Since Congress was not equipped to determine the num­erous complex questions which were raised in the multitudinous Spanish and Mexican land grants pending before it, the Court of Private Land Claims was created in 1891. On June 18, 1892 Felix Romero, for himself and on behalf of the other owners of the Francisca Antonia de Gijosa and the Baltazar Trujillo Grants, filed suit[8] against the United States for the confirmation of the consolidated claim. When the case came up for trial, Romero introduced a copy of the several documents contained in the Archives relating to the Francisca Antonia de Gijosa Grant together with a certified copy of an entry from the Book of the Cabildo pertaining to the Baltazar Trujillo Grant. The Book of the Cabildo was a register containing a brief description of all grants made prior to 1713, and was contained in the Archives turned over to the United States when it acquired New Mexico. The entry concerning the Baltazar Trujillo Grant stated that on September 13, 1713, Baltazar Trujillo presented title papers showing that he had been granted the lands which formerly had belonged to the widow of Archuleta by Governor Pedro Cubero on September 19, 1702 and that the Alcalde of Taos, Miguel Tenorio de Alva, had placed him in possession of the four fanegas tract of land covered thereby on September 26, 1702. The government’s attorney offered no special defenses against the confirmation of the claim and conceded that if Surveyor General Atkinson’s attention had been called to the entry in the book of the Cabildo he probably would not have recommended the rejection of the Baltazar Trujillo Grant. The Court, in its opinion[9] dated March 1, 1893, held that it was satisfied that the plaintiff had established a valid and complete claim to both grants, and, therefore, confirmed title thereto in the heirs and legal representatives of the two original grantees. Since the tract was diamond shaped, the Court, in order to avoid any confusion in the surveying of the grant, described its boundaries as follows:

Beginning at the head of the irrigation ditch … on the Rio del Pueblo; thence following the Rio del Pueblo to where it empties into the Rio Grande; thence following the Rio Grande to the mouth of the Arroyo Hondo; thence following the Arroyo Hondo to the point where the middle road which comes from Picuris crosses the Arroyo; then following said middle road to a point thereon nearest to the said head of said irrigation ditch; and thence in a straight line to the point of beginning.

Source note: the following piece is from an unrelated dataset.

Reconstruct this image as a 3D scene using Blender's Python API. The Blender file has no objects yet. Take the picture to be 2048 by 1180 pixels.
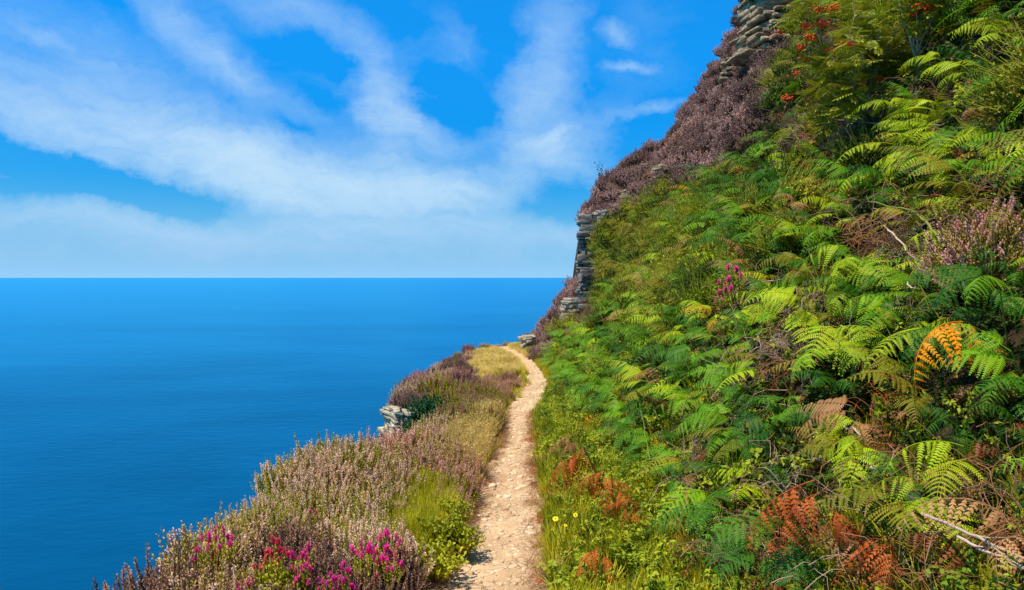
import bpy, math, random
import numpy as np
from mathutils import Vector, Matrix, Euler

# ------------------------------------------------------------------ camera, sky, sun, exposure
C = bpy.context.scene.collection
SC = bpy.context.scene
FPX, CX, HY = 1462.0, 1024.0, 555.0          # focal length, principal column and horizon row in photo pixels

cam_d = bpy.data.cameras.new('camera')
cam_d.sensor_width = 36.0
cam_d.lens = 36.0 * FPX / 2048
cam_d.shift_y = -35.0 / 2048
cam_d.clip_start = 0.05
cam_d.clip_end = 400000
cam = bpy.data.objects.new('camera', cam_d)
cam.rotation_euler = (math.pi / 2, 0, 0)
C.objects.link(cam)
SC.camera = cam

SUN = Vector((-0.40, -0.16, 0.90)).normalized()
sun_el = math.asin(SUN.z)
sun_az = math.atan2(SUN.x, SUN.y)
sl = bpy.data.lights.new('sun', 'SUN')
sl.energy = 5.0
sl.angle = math.radians(0.5)
sl.color = (1.0, 0.93, 0.82)
so = bpy.data.objects.new('sun', sl)
so.rotation_euler = (-SUN).to_track_quat('-Z', 'Y').to_euler()
C.objects.link(so)

SC.view_settings.view_transform = 'Standard'
SC.view_settings.look = 'None'
SC.view_settings.exposure = 0.38
SC.view_settings.gamma = 1.0
SC.cycles.max_bounces = 6
SC.cycles.diffuse_bounces = 3
SC.cycles.glossy_bounces = 2
SC.cycles.transmission_bounces = 3
SC.cycles.use_denoising = True

world = bpy.data.worlds.new('World')
SC.world = world
world.use_nodes = True


class NT:
    """short cuts for node trees"""
    def __init__(s, tree):
        s.t = tree
        s.t.nodes.clear()

    def n(s, typ, ins=None, **props):
        nd = s.t.nodes.new(typ)
        for k, v in props.items():
            setattr(nd, k, v)
        for k, v in (ins or {}).items():
            s.set(nd.inputs[k], v)
        return nd

    def set(s, sock, v):
        if isinstance(v, bpy.types.NodeSocket):
            s.t.links.new(v, sock)
        elif isinstance(v, bpy.types.Node):
            s.t.links.new(v.outputs[0], sock)
        else:
            sock.default_value = v

    def math(s, op, a, b=0.0, c=0.0, clamp=False):
        return s.n('ShaderNodeMath', {0: a, 1: b, 2: c}, operation=op, use_clamp=clamp).outputs[0]

    def mix(s, f, a, b, blend='MIX'):
        nd = s.n('ShaderNodeMix', data_type='RGBA', blend_type=blend)
        s.set(nd.inputs[0], f)
        s.set(nd.inputs[6], a)
        s.set(nd.inputs[7], b)
        return nd.outputs[2]

    def ramp(s, f, stops, interp='LINEAR'):
        nd = s.n('ShaderNodeValToRGB', {0: f})
        cr = nd.color_ramp
        cr.interpolation = interp
        while len(cr.elements) < len(stops):
            cr.elements.new(0.5)
        for e, (p, c) in zip(cr.elements, stops):
            e.position = p
            e.color = c if len(c) == 4 else (*c, 1)
        return nd.outputs[0]

    def noise(s, vec, scale, detail=4, rough=0.55, dist=0.0):
        nd = s.n('ShaderNodeTexNoise', {'Scale': scale, 'Detail': detail, 'Roughness': rough, 'Distortion': dist})
        if vec is not None:
            s.set(nd.inputs['Vector'], vec)
        return nd


def build_sky():
    g = NT(world.node_tree)
    out = g.n('ShaderNodeOutputWorld')
    sky = g.n('ShaderNodeTexSky', sky_type='NISHITA', sun_disc=False, sun_elevation=sun_el,
              sun_rotation=sun_az, air_density=1.0, dust_density=0.4, ozone_density=2.0, altitude=100)
    geo = g.n('ShaderNodeTexCoord')
    sep = g.n('ShaderNodeSeparateXYZ', {0: geo.outputs['Generated']})
    X, Y, Z = sep.outputs
    az = g.math('ARCTAN2', X, Y)
    el = g.math('ARCSINE', Z)
    P = g.n('ShaderNodeCombineXYZ', {0: az, 1: el, 2: 0.0}).outputs[0]
    # soft fibrous warp of the direction, so the cloud edges fray
    nz = g.noise(P, 7.0, 9, 0.66)
    off = g.n('ShaderNodeVectorMath', {0: nz.outputs['Color'], 1: (0.5, 0.5, 0.5)}, operation='SUBTRACT')
    off = g.n('ShaderNodeVectorMath', {0: off.outputs[0], 1: (0.15, 0.095, 0.0)}, operation='MULTIPLY')
    W = g.n('ShaderNodeVectorMath', {0: P, 1: off.outputs[0]}, operation='ADD').outputs[0]
    blobs = [  # (x, y, half length, half width, tilt degrees (clockwise down), weight)
        (120, 250, 420, 95, 14, .75), (470, 320, 330, 90, 22, .75), (720, 375, 360, 95, 10, .85), (900, 390, 220, 60, 0, .6), (560, 390, 200, 50, 25, .4),
        (180, 120, 380, 110, 20, .22), (450, 110, 330, 65, 38, .60), (600, 20, 330, 60, 12, .35), (330, 30, 260, 50, 40, .2),
        (760, 190, 170, 75, 75, .55), (830, 265, 170, 55, 25, .45), (740, 270, 120, 60, 60, .30), (860, 190, 90, 22, 10, .25),
        (1080, 190, 260, 90, 105, .45), (1110, 300, 180, 80, -30, .50), (1170, 340, 130, 60, 20, .40), (1090, 60, 160, 80, 110, .3),
        (1110, 268, 60, 18, -30, .45), (1240, 60, 60, 30, 10, .50), (1255, 128, 65, 18, 0, .50), (1300, 215, 130, 18, -12, .40),
        (250, 445, 620, 50, 3, .70), (800, 450, 620, 50, 2, .50), (600, 500, 1100, 48, 0, .42), (1150, 470, 300, 60, 0, .40),
        (60, 345, 120, 10, 6, .30), (80, 75, 45, 20, 25, .22), (1290, 20, 200, 90, 60, .10), (900, 80, 160, 60, 60, .25),
        (300, 200, 700, 160, 18, .22), (1000, 260, 420, 160, -20, .25), (620, 60, 420, 120, 30, .20), (190, 352, 230, 42, 13, -1.0), (620, 95, 130, 45, 20, -.30), (910, 210, 110, 85, 20, -.55), (600, 260, 110, 40, 30, -.30),
        (630, 435, 170, 18, -2, -.35), (880, 432, 120, 14, 0, -.25), (1180, 170, 60, 60, 0, -.1), (700, 120, 60, 60, 0, -.2),
    ]
    acc = None
    for (px, py, a, b, tilt, w) in blobs:
        ta = math.atan((px - CX) / FPX)
        te = math.atan((HY - py) / FPX * math.cos(ta))
        m = g.n('ShaderNodeMapping', {'Vector': W, 'Location': (ta, te, 0), 'Rotation': (0, 0, math.radians(-tilt)),
                                      'Scale': (a / FPX, b / FPX, 1)}, vector_type='TEXTURE')
        s = g.n('ShaderNodeTexGradient', {0: m.outputs[0]}, gradient_type='SPHERICAL').outputs[1]
        s = g.math('SMOOTHSTEP', s, 0, 1) if False else g.math('POWER', s, 1.25)
        acc = g.math('MULTIPLY_ADD', s, w, acc if acc is not None else 0.0)
    # clouds all round, so other directions are not empty
    flat = g.n('ShaderNodeMapping', {'Vector': W, 'Rotation': (0, 0, math.radians(-18)), 'Scale': (2.2, 6.0, 1)})
    n1 = g.noise(flat.outputs[0], 1.6, 8, 0.62, 0.6).outputs[0]
    fib = g.n('ShaderNodeMapping', {'Vector': W, 'Rotation': (0, 0, math.radians(-24)), 'Scale': (4.0, 22.0, 1)})
    n2 = g.noise(fib.outputs[0], 2.0, 7, 0.6, 0.9).outputs[0]
    fib2 = g.n('ShaderNodeMapping', {'Vector': W, 'Rotation': (0, 0, math.radians(12)), 'Scale': (14.0, 46.0, 1)})
    n3 = g.noise(fib2.outputs[0], 2.0, 8, 0.68, 1.2).outputs[0]
    n2 = g.math('MULTIPLY_ADD', n3, 0.45, g.math('MULTIPLY', n2, 0.62))
    infront = g.math('SMOOTH_MIN', g.math('MULTIPLY', g.math('SUBTRACT', Y, 0.2), 3.0), 1.0, 0.1, clamp=True)
    outside = g.math('MULTIPLY', g.math('SUBTRACT', 1.0, infront), g.math('MULTIPLY', g.math('SUBTRACT', n1, 0.45), 2.6, clamp=True))
    dens = g.math('MULTIPLY', acc, g.math('MULTIPLY_ADD', n2, 1.9, 0.20))
    dens = g.math('MULTIPLY_ADD', g.math('SUBTRACT', n1, 0.5), 0.55, dens)
    dens = g.math('ADD', g.math('MULTIPLY', dens, infront), outside)
    dens = g.math('POWER', g.math('MAXIMUM', g.math('SUBTRACT', dens, 0.05), 0.0), 1.15)
    dens = g.math('MULTIPLY', g.math('SUBTRACT', 1.0, g.math('POWER', 0.33, dens)), 0.97)
    # clear sky: the physical sky, deeper in colour as a phone camera renders it
    clear = g.n('ShaderNodeHueSaturation', {'Hue': 0.498, 'Saturation': 1.75, 'Value': 1.0, 'Fac': 1.0, 'Color': sky.outputs[0]})
    clear = g.mix(1.0, clear.outputs[0], (0.40, 1.16, 1.38, 1), 'MULTIPLY')
    shade = g.math('MULTIPLY_ADD', g.math('MULTIPLY', g.math('ABSOLUTE', el), 3.4, clamp=True), 0.62, 0.44)
    clear = g.n('ShaderNodeVectorMath', {0: clear, 'Scale': shade}, operation='SCALE').outputs[0]
    clear = g.mix(0.5, clear, (0.12, 2.75, 7.6, 1))
    # the air near the sea horizon is milky
    low = g.math('POWER', g.math('SUBTRACT', 1.0, g.math('MULTIPLY', g.math('ABSOLUTE', el), 8.0, clamp=True)), 1.6)
    clear = g.mix(low, clear, (2.4, 4.9, 7.4, 1))
    lit = g.ramp(g.math('MULTIPLY', el, 2.6, clamp=True), [(0.0, (2.9, 4.5, 7.2, 1)), (0.30, (4.9, 6.5, 7.6, 1)), (0.65, (4.2, 5.9, 7.4, 1)), (1.0, (3.1, 5.0, 7.5, 1))])
    col = g.mix(dens, clear, lit)
    bg = g.n('ShaderNodeBackground', {'Color': col, 'Strength': 0.100})
    g.t.links.new(bg.outputs[0], out.inputs[0])


build_sky()

# ------------------------------------------------------------------ helpers
rng = np.random.default_rng(11)
R2D = math.degrees


def sm(a, b, x):
    t = np.clip((np.asarray(x, float) - a) / (b - a), 0, 1)
    return t * t * (3 - 2 * t)


def pix(p):
    """photo pixel of a point in front of the camera"""
    p = np.asarray(p, float)
    y = np.maximum(p[..., 1], 0.05)
    return CX + FPX * p[..., 0] / y, HY - FPX * p[..., 2] / y


def at(px, py, d):
    return np.array([(px - CX) / FPX * d, d, (HY - py) / FPX * d])


def make_mesh(name, V, F, mats=None, midx=None, smooth=False):
    """V (n,3); F list of (k,3)/(k,4) int arrays"""
    V = np.asarray(V, np.float32)
    F = [np.asarray(f, np.int32) for f in (F if isinstance(F, list) else [F]) if len(f)]
    me = bpy.data.meshes.new(name)
    me.vertices.add(len(V))
    me.vertices.foreach_set('co', V.ravel())
    loops = np.concatenate([f.ravel() for f in F])
    tot = np.concatenate([np.full(len(f), f.shape[1], np.int32) for f in F])
    me.loops.add(len(loops))
    me.loops.foreach_set('vertex_index', loops)
    me.polygons.add(len(tot))
    me.polygons.foreach_set('loop_start', np.concatenate([[0], np.cumsum(tot)[:-1]]).astype(np.int32))
    me.polygons.foreach_set('loop_total', tot)
    if smooth:
        me.polygons.foreach_set('use_smooth', np.ones(len(tot), bool))
    for m in (mats or []):
        me.materials.append(m)
    if midx is not None:
        me.polygons.foreach_set('material_index', np.asarray(midx, np.int32))
    me.update(calc_edges=True)
    me.validate()
    return me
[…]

 The grant, as thus confirmed, was surveyed by Deputy Surveyor Albert F. Easley between the 16th and 23rd of January, 1897 and depicted the grant as containing 15,794.47 acres. The Taos Indians protested the approval of the survey on the grounds that it conflicted with the southwest corner of their grant by about fifty chains. The Surveyor General also called the court’s attention to the fact that the northwest boundary followed the southeastern boundary of the Antonio Martinez Grant instead of the Taos River as specified in its decree. The court amended[10] its decree on May 5, 1897 in order to exclude the area in conflict and ordered a resurvey of the grant in strict accordance with its decree as amended. Deputy Surveyor Jay Turley ran the new survey of the premises in September, 1901, and it showed that the grant contained 16,240.64 acres. A patent based on the Turley Survey was issued on October 26, 1908.[11]


[1] Archive No, 309 (Mss., Records of the A.N.M.).

[2] Archive No. 945 (Mss., Records of the A.N.M.).

[3] Archive No, 951 (Mss., Records of the A.N.M.).

[4] Archive No. 750 (Mss., Records of the A.N.M.).

[5] Archive No. 957 (Mss., Records of the A.N.M.).

[6] The Gijosa Grant, No. 109 (Mss., Records of the S.G.N.M.).

[7] Ibid.

[8] Romero v. United States, No, 16 (Mss., Records of the Ct. Pvt. L. Cl.).

[9] 1 Journal 129‑130 (Mss., Records of the Ct. Pvt. L. Cl.).

[10] 3 Journal 182 (Mss., Records of the Ct. Pvt. L. Cl.).

[11] The Gijosa Grant, No, 109 (Mss., Records of the S.G.N.M.).